(Scene script records)
((

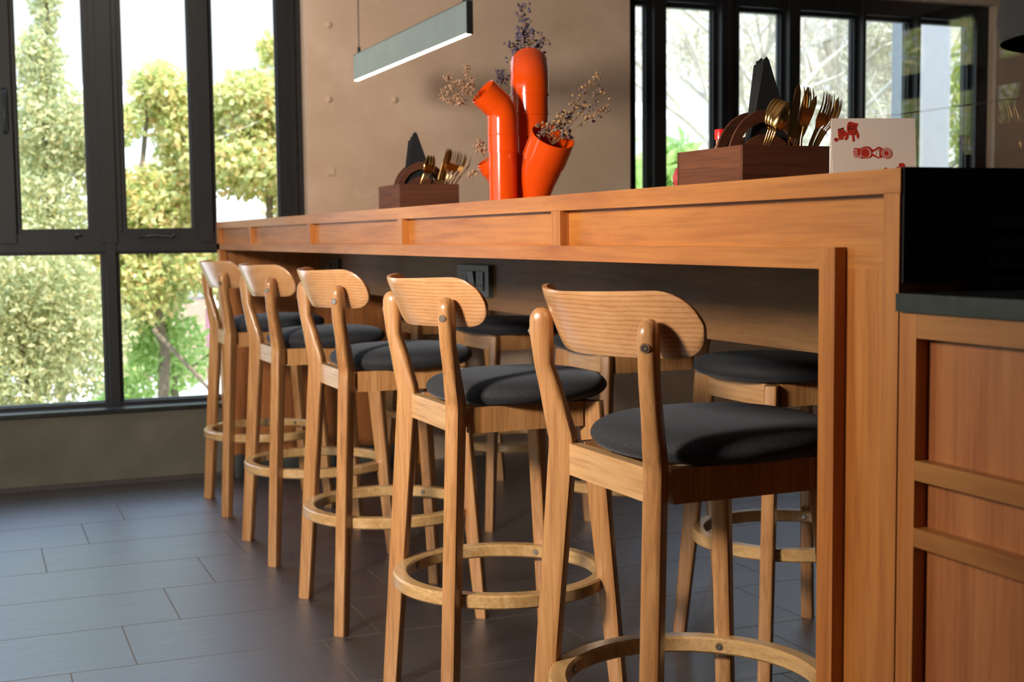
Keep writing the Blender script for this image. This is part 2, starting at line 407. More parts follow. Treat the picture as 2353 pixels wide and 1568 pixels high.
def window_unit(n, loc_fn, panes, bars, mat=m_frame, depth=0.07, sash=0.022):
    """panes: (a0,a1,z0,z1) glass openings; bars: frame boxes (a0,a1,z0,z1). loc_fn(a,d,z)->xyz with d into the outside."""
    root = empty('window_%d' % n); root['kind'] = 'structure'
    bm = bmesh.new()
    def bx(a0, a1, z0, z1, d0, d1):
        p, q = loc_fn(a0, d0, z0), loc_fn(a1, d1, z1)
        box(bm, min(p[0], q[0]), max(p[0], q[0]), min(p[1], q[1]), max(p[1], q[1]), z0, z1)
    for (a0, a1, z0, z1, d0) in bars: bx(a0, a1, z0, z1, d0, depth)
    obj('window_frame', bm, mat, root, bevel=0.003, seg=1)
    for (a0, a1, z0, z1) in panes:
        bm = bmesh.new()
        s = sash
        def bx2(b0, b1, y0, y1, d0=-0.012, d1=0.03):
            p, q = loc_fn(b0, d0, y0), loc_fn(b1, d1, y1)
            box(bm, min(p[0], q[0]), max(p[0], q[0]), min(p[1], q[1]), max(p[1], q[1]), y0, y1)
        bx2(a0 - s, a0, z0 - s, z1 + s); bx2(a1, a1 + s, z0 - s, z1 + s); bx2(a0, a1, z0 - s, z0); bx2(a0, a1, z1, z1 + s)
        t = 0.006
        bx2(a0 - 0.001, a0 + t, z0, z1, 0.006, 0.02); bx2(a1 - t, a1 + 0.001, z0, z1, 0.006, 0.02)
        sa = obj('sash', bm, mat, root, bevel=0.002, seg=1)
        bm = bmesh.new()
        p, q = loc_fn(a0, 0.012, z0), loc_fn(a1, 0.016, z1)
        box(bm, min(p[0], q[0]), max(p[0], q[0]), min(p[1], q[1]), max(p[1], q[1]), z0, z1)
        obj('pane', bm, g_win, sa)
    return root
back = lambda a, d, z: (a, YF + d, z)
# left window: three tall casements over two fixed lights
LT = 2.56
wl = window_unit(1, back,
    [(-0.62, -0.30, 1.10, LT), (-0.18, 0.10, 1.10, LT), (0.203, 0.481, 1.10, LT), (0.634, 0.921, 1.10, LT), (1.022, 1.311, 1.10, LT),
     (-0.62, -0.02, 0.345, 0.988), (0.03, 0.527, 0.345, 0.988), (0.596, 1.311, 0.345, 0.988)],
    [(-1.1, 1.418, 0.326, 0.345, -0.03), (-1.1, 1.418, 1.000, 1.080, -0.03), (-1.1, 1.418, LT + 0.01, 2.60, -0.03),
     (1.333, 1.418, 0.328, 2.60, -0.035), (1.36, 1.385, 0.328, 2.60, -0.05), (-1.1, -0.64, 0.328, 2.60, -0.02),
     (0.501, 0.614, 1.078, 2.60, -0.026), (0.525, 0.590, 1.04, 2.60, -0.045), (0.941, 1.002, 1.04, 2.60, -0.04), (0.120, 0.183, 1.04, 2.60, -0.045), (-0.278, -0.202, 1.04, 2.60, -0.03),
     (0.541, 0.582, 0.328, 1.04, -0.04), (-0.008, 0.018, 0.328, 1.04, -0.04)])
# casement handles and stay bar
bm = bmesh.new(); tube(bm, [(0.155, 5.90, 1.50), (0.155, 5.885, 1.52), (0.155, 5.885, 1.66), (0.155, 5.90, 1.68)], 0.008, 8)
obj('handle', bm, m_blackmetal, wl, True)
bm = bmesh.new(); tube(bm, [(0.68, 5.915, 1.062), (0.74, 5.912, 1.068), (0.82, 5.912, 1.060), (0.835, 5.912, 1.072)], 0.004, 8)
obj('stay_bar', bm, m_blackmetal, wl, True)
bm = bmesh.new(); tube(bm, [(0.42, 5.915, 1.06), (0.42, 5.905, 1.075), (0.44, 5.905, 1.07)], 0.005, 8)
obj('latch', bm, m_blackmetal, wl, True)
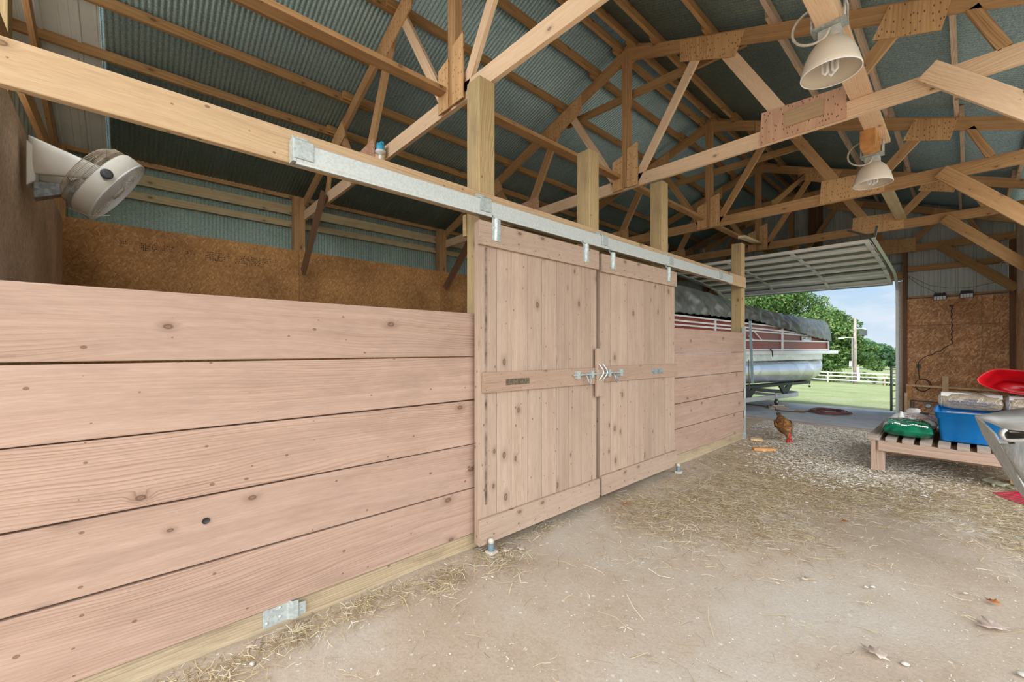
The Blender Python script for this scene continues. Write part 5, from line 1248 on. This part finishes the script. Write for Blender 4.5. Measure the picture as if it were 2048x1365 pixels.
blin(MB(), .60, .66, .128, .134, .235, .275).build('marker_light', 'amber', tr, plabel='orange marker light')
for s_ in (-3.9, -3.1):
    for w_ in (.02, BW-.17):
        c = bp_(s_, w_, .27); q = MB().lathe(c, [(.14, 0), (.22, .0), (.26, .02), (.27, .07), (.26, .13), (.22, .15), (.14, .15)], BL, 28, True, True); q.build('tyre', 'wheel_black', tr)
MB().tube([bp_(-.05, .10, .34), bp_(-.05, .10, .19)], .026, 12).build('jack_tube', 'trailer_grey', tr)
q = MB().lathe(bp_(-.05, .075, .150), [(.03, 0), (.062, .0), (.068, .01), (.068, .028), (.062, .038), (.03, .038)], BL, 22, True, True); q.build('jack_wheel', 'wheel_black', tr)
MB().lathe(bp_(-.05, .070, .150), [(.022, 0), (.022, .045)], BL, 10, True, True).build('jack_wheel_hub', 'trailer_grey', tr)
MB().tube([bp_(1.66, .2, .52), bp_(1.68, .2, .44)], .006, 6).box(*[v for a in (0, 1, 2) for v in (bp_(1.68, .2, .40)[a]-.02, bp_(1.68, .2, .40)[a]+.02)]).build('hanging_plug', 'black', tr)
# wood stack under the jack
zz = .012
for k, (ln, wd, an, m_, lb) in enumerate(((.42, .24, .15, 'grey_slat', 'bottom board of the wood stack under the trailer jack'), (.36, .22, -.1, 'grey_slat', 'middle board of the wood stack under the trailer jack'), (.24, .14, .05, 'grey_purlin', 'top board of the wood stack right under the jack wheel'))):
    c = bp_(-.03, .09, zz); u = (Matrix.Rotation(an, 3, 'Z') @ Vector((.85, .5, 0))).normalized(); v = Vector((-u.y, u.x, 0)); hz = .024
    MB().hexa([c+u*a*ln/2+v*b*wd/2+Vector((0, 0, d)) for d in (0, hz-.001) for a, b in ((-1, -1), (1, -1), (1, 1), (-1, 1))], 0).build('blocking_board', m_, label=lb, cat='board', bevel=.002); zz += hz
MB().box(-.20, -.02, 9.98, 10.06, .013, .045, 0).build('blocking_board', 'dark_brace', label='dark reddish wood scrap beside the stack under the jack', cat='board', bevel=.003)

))

WORK TO DO: Retype every entry verbatim and exclude the pictures from the copy.

FINISHED EXERCISE:
Keep writing the Blender script for this image. This is part 2, starting at line 407. More parts follow. Treat the picture as 2353 pixels wide and 1568 pixels high.
def window_unit(n, loc_fn, panes, bars, mat=m_frame, depth=0.07, sash=0.022):
    """panes: (a0,a1,z0,z1) glass openings; bars: frame boxes (a0,a1,z0,z1). loc_fn(a,d,z)->xyz with d into the outside."""
    root = empty('window_%d' % n); root['kind'] = 'structure'
    bm = bmesh.new()
    def bx(a0, a1, z0, z1, d0, d1):
        p, q = loc_fn(a0, d0, z0), loc_fn(a1, d1, z1)
        box(bm, min(p[0], q[0]), max(p[0], q[0]), min(p[1], q[1]), max(p[1], q[1]), z0, z1)
    for (a0, a1, z0, z1, d0) in bars: bx(a0, a1, z0, z1, d0, depth)
    obj('window_frame', bm, mat, root, bevel=0.003, seg=1)
    for (a0, a1, z0, z1) in panes:
        bm = bmesh.new()
        s = sash
        def bx2(b0, b1, y0, y1, d0=-0.012, d1=0.03):
            p, q = loc_fn(b0, d0, y0), loc_fn(b1, d1, y1)
            box(bm, min(p[0], q[0]), max(p[0], q[0]), min(p[1], q[1]), max(p[1], q[1]), y0, y1)
        bx2(a0 - s, a0, z0 - s, z1 + s); bx2(a1, a1 + s, z0 - s, z1 + s); bx2(a0, a1, z0 - s, z0); bx2(a0, a1, z1, z1 + s)
        t = 0.006
        bx2(a0 - 0.001, a0 + t, z0, z1, 0.006, 0.02); bx2(a1 - t, a1 + 0.001, z0, z1, 0.006, 0.02)
        sa = obj('sash', bm, mat, root, bevel=0.002, seg=1)
        bm = bmesh.new()
        p, q = loc_fn(a0, 0.012, z0), loc_fn(a1, 0.016, z1)
        box(bm, min(p[0], q[0]), max(p[0], q[0]), min(p[1], q[1]), max(p[1], q[1]), z0, z1)
        obj('pane', bm, g_win, sa)
    return root
back = lambda a, d, z: (a, YF + d, z)
# left window: three tall casements over two fixed lights
LT = 2.56
wl = window_unit(1, back,
    [(-0.62, -0.30, 1.10, LT), (-0.18, 0.10, 1.10, LT), (0.203, 0.481, 1.10, LT), (0.634, 0.921, 1.10, LT), (1.022, 1.311, 1.10, LT),
     (-0.62, -0.02, 0.345, 0.988), (0.03, 0.527, 0.345, 0.988), (0.596, 1.311, 0.345, 0.988)],
    [(-1.1, 1.418, 0.326, 0.345, -0.03), (-1.1, 1.418, 1.000, 1.080, -0.03), (-1.1, 1.418, LT + 0.01, 2.60, -0.03),
     (1.333, 1.418, 0.328, 2.60, -0.035), (1.36, 1.385, 0.328, 2.60, -0.05), (-1.1, -0.64, 0.328, 2.60, -0.02),
     (0.501, 0.614, 1.078, 2.60, -0.026), (0.525, 0.590, 1.04, 2.60, -0.045), (0.941, 1.002, 1.04, 2.60, -0.04), (0.120, 0.183, 1.04, 2.60, -0.045), (-0.278, -0.202, 1.04, 2.60, -0.03),
     (0.541, 0.582, 0.328, 1.04, -0.04), (-0.008, 0.018, 0.328, 1.04, -0.04)])
# casement handles and stay bar
bm = bmesh.new(); tube(bm, [(0.155, 5.90, 1.50), (0.155, 5.885, 1.52), (0.155, 5.885, 1.66), (0.155, 5.90, 1.68)], 0.008, 8)
obj('handle', bm, m_blackmetal, wl, True)
bm = bmesh.new(); tube(bm, [(0.68, 5.915, 1.062), (0.74, 5.912, 1.068), (0.82, 5.912, 1.060), (0.835, 5.912, 1.072)], 0.004, 8)
obj('stay_bar', bm, m_blackmetal, wl, True)
bm = bmesh.new(); tube(bm, [(0.42, 5.915, 1.06), (0.42, 5.905, 1.075), (0.44, 5.905, 1.07)], 0.005, 8)
obj('latch', bm, m_blackmetal, wl, True)
The Blender Python script for this scene continues. Write part 5, from line 1248 on. This part finishes the script. Write for Blender 4.5. Measure the picture as if it were 2048x1365 pixels.
blin(MB(), .60, .66, .128, .134, .235, .275).build('marker_light', 'amber', tr, plabel='orange marker light')
for s_ in (-3.9, -3.1):
    for w_ in (.02, BW-.17):
        c = bp_(s_, w_, .27); q = MB().lathe(c, [(.14, 0), (.22, .0), (.26, .02), (.27, .07), (.26, .13), (.22, .15), (.14, .15)], BL, 28, True, True); q.build('tyre', 'wheel_black', tr)
MB().tube([bp_(-.05, .10, .34), bp_(-.05, .10, .19)], .026, 12).build('jack_tube', 'trailer_grey', tr)
q = MB().lathe(bp_(-.05, .075, .150), [(.03, 0), (.062, .0), (.068, .01), (.068, .028), (.062, .038), (.03, .038)], BL, 22, True, True); q.build('jack_wheel', 'wheel_black', tr)
MB().lathe(bp_(-.05, .070, .150), [(.022, 0), (.022, .045)], BL, 10, True, True).build('jack_wheel_hub', 'trailer_grey', tr)
MB().tube([bp_(1.66, .2, .52), bp_(1.68, .2, .44)], .006, 6).box(*[v for a in (0, 1, 2) for v in (bp_(1.68, .2, .40)[a]-.02, bp_(1.68, .2, .40)[a]+.02)]).build('hanging_plug', 'black', tr)
# wood stack under the jack
zz = .012
for k, (ln, wd, an, m_, lb) in enumerate(((.42, .24, .15, 'grey_slat', 'bottom board of the wood stack under the trailer jack'), (.36, .22, -.1, 'grey_slat', 'middle board of the wood stack under the trailer jack'), (.24, .14, .05, 'grey_purlin', 'top board of the wood stack right under the jack wheel'))):
    c = bp_(-.03, .09, zz); u = (Matrix.Rotation(an, 3, 'Z') @ Vector((.85, .5, 0))).normalized(); v = Vector((-u.y, u.x, 0)); hz = .024
    MB().hexa([c+u*a*ln/2+v*b*wd/2+Vector((0, 0, d)) for d in (0, hz-.001) for a, b in ((-1, -1), (1, -1), (1, 1), (-1, 1))], 0).build('blocking_board', m_, label=lb, cat='board', bevel=.002); zz += hz
MB().box(-.20, -.02, 9.98, 10.06, .013, .045, 0).build('blocking_board', 'dark_brace', label='dark reddish wood scrap beside the stack under the jack', cat='board', bevel=.003)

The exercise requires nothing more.